Policymakers propose broad revamp of credit markets

The nation’s economic policy heads outlined sweeping recommendations to strengthen the nation’s credit markets, calling for stronger licensing standards for mortgage brokers, more due diligence from credit-rating agencies and stronger trading systems for complex instruments in an effort to avoid another credit meltdown.“Regulation needs to catch up with innovation and help restore investor confidence, but not go so far as to create new problems, make our markets less efficient or cut off credit to those who need it,” Treasury Secretary Henry Paulson said during a speech at the National Press Club. “We are encouraging financial institutions to continue to strengthen balance sheets by raising capital and revisiting dividend policies; we need those institutions to continue to lend and facilitate economic growth.”

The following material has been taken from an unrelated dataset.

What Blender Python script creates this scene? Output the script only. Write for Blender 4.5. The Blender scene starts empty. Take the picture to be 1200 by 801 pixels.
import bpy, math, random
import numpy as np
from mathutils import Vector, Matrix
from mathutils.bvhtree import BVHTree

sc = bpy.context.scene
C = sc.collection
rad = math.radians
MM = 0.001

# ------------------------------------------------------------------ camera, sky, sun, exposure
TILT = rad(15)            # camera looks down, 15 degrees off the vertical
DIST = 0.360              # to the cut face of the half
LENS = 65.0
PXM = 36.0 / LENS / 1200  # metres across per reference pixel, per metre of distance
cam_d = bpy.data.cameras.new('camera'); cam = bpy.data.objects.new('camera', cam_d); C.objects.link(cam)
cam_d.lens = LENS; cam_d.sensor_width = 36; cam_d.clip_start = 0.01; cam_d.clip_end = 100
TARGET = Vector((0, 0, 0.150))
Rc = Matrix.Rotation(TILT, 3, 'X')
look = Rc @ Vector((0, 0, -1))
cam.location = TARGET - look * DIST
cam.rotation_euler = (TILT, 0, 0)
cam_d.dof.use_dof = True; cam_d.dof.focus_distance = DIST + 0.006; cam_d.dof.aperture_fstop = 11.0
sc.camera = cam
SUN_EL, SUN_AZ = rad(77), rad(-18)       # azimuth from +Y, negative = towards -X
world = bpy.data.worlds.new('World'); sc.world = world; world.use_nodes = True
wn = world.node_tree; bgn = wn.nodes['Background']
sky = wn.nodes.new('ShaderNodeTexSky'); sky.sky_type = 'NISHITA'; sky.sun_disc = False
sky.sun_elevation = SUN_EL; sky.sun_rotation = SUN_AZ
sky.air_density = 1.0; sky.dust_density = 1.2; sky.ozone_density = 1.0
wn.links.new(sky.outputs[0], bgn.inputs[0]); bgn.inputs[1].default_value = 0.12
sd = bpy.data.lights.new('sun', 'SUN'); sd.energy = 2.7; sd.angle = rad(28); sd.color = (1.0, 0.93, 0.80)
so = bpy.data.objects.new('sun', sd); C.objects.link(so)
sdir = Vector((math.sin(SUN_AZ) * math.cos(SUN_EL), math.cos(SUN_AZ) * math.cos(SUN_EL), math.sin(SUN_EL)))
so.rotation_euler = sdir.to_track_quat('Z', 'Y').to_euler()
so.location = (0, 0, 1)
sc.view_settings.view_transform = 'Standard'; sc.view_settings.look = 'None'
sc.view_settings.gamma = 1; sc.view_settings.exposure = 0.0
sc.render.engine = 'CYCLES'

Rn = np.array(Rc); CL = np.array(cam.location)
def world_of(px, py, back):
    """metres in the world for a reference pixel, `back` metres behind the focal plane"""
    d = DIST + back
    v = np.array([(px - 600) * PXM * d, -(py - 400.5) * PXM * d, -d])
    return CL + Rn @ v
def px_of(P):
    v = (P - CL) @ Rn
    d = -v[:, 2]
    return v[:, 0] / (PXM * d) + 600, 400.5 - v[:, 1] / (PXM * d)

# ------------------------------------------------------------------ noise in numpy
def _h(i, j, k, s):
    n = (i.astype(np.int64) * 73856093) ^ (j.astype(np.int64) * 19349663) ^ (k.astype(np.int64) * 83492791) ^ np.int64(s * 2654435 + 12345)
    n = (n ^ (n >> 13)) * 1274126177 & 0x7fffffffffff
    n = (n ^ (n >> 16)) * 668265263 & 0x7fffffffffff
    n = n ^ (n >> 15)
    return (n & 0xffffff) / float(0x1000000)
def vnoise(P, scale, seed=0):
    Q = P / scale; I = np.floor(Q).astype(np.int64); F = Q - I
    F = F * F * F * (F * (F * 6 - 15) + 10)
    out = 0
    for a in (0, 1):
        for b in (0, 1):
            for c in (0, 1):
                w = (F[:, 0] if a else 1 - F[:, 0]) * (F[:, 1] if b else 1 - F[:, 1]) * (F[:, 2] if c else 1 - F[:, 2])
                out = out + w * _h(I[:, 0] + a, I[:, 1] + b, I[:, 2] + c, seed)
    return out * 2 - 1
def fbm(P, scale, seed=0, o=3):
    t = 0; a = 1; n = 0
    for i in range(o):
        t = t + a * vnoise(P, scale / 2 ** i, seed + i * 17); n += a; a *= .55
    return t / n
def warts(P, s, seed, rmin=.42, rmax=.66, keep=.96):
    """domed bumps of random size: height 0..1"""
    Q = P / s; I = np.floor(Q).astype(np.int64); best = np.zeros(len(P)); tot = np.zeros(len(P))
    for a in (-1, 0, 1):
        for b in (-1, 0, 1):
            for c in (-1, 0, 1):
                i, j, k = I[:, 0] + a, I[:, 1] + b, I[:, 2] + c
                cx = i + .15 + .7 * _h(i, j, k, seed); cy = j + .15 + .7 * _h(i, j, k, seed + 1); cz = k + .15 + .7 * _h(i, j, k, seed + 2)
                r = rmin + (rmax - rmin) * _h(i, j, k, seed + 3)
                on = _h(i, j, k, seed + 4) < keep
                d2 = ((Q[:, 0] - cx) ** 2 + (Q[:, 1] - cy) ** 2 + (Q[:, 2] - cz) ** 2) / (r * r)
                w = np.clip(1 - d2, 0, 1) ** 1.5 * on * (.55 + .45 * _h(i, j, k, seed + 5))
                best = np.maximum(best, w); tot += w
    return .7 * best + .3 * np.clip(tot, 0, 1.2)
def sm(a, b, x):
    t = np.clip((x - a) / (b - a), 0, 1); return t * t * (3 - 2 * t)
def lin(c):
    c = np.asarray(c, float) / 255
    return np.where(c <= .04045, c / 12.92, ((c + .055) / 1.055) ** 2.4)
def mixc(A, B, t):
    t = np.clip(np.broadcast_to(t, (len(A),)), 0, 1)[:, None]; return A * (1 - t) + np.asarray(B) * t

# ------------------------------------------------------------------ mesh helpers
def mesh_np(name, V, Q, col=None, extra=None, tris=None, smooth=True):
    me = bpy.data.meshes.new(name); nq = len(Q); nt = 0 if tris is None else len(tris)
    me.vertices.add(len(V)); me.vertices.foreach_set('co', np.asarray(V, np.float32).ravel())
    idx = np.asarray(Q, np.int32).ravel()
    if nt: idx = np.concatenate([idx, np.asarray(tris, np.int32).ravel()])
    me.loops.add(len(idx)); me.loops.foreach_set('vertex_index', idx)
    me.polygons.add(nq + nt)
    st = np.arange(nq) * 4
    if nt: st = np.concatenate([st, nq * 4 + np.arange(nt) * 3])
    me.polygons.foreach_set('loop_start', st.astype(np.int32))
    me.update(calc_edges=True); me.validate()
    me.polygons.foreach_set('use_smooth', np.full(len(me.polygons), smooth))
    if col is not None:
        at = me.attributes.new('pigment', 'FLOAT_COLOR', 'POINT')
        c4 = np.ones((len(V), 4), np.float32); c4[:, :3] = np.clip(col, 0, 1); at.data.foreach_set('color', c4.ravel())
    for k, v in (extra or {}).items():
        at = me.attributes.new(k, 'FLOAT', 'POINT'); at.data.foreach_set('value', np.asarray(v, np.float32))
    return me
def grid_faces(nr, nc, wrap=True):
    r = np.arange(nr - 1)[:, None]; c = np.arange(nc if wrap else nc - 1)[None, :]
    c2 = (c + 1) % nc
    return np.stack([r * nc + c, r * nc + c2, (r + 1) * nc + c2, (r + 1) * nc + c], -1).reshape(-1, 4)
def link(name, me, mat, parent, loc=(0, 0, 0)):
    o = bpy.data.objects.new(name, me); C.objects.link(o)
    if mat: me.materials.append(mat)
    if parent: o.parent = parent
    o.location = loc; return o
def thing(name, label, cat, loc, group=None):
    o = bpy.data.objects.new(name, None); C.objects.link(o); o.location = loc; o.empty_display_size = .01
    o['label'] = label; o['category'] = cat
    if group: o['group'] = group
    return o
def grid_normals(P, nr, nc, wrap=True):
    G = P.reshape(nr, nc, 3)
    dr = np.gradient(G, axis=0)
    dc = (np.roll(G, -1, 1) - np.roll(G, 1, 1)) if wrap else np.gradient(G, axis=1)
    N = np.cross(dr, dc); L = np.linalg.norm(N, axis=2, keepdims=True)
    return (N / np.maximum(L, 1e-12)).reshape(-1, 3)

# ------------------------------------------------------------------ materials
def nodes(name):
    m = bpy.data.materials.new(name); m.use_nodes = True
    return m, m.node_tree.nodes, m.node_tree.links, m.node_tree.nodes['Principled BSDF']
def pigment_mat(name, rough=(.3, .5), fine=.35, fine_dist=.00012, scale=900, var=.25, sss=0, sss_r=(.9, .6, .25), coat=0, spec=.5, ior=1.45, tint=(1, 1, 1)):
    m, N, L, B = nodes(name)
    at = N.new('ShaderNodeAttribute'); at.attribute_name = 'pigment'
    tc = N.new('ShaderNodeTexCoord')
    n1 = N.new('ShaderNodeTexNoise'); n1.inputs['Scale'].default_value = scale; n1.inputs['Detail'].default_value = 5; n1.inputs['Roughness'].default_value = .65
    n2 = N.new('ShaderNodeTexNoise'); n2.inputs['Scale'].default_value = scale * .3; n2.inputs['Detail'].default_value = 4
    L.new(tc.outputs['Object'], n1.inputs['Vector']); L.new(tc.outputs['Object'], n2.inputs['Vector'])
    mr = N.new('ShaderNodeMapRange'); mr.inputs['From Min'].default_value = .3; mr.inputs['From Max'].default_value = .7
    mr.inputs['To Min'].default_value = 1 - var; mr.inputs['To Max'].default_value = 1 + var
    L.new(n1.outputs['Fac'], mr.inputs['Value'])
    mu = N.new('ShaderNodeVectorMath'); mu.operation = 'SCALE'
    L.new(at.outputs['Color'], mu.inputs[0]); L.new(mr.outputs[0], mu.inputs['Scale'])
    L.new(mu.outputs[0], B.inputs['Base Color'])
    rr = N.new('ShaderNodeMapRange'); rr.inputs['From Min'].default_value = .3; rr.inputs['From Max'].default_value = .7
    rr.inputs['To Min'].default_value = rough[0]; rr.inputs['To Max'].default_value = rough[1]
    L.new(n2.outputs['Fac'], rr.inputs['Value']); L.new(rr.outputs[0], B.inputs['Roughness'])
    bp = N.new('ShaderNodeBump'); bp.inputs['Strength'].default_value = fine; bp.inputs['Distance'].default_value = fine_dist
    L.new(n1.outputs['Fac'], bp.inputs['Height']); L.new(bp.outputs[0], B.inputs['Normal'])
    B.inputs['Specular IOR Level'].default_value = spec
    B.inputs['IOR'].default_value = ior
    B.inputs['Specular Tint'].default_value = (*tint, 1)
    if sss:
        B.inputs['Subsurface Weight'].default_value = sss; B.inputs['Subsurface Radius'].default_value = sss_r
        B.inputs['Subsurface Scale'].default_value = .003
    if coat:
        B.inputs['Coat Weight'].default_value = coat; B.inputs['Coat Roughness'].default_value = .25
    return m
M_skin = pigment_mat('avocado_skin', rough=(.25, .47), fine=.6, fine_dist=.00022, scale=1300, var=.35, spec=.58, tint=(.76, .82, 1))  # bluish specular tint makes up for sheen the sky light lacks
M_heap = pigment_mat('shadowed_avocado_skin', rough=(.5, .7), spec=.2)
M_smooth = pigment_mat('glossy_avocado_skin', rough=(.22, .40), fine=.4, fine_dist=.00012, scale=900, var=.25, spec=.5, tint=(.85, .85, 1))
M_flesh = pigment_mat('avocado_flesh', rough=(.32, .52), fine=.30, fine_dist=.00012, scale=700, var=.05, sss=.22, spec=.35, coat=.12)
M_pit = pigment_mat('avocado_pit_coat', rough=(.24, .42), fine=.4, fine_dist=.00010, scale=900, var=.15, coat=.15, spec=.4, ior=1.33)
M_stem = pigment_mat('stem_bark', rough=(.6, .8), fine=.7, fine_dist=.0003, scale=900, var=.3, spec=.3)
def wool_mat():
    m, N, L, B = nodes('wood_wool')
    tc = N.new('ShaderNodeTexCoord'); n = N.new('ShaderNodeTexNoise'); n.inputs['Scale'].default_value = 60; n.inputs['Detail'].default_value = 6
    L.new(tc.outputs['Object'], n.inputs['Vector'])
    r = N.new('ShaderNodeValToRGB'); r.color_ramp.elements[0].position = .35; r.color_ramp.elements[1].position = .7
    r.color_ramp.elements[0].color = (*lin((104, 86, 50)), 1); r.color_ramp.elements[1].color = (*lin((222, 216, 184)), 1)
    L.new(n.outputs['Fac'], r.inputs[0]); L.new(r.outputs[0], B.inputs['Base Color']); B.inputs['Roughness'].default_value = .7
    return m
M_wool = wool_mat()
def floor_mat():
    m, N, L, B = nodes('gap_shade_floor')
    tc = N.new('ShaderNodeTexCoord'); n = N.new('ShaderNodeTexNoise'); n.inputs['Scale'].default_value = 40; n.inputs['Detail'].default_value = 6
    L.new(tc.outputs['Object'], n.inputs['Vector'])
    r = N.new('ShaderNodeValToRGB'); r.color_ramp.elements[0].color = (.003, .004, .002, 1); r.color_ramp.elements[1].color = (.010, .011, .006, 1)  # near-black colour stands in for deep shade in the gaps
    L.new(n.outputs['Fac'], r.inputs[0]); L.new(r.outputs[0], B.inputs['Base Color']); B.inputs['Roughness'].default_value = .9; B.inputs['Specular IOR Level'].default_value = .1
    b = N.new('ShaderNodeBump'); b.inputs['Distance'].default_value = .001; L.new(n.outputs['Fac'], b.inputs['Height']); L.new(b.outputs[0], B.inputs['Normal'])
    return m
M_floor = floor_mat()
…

Paulson, who heads the President’s Working Group on Financial Markets, said that the recommendations emanate from seven months’ work by the group, which is comprised of the heads of the Treasury, the Federal Reserve Board, the Securities and Exchange Commission, the New York Federal Reserve Board and the Commodity Futures Trading Commission.

Specifically, the PWG recommended strengthening the credit markets in the following areas: transparency and disclosure, risk awareness, risk management, capital management, regulatory policies, and market infrastructure.

Paulson stressed that state and local regulators need to strengthen oversight of mortgage originators, while credit rating agencies must “perform robust due diligence” of originators of assets that are securitized or used as collateral for structured products.

Federal Reserve Chair Ben Bernanke called the recommendations an “appropriate and effective response to deficiencies in our financial framework that contributed to the current turmoil in financial markets,” in a statement.

Securities and Exchange Commission Chairman Christopher Cox said that the agency would use its new authority to address rating agency issues to restore investor confidence.

“This effort is not about finding excuses and scapegoats. Those who committed fraud or wrongdoing have contributed to the current problems; authorities need to and are prosecuting them. But poor judgment and poor market practices led to mistakes by all participants,” Paulson said.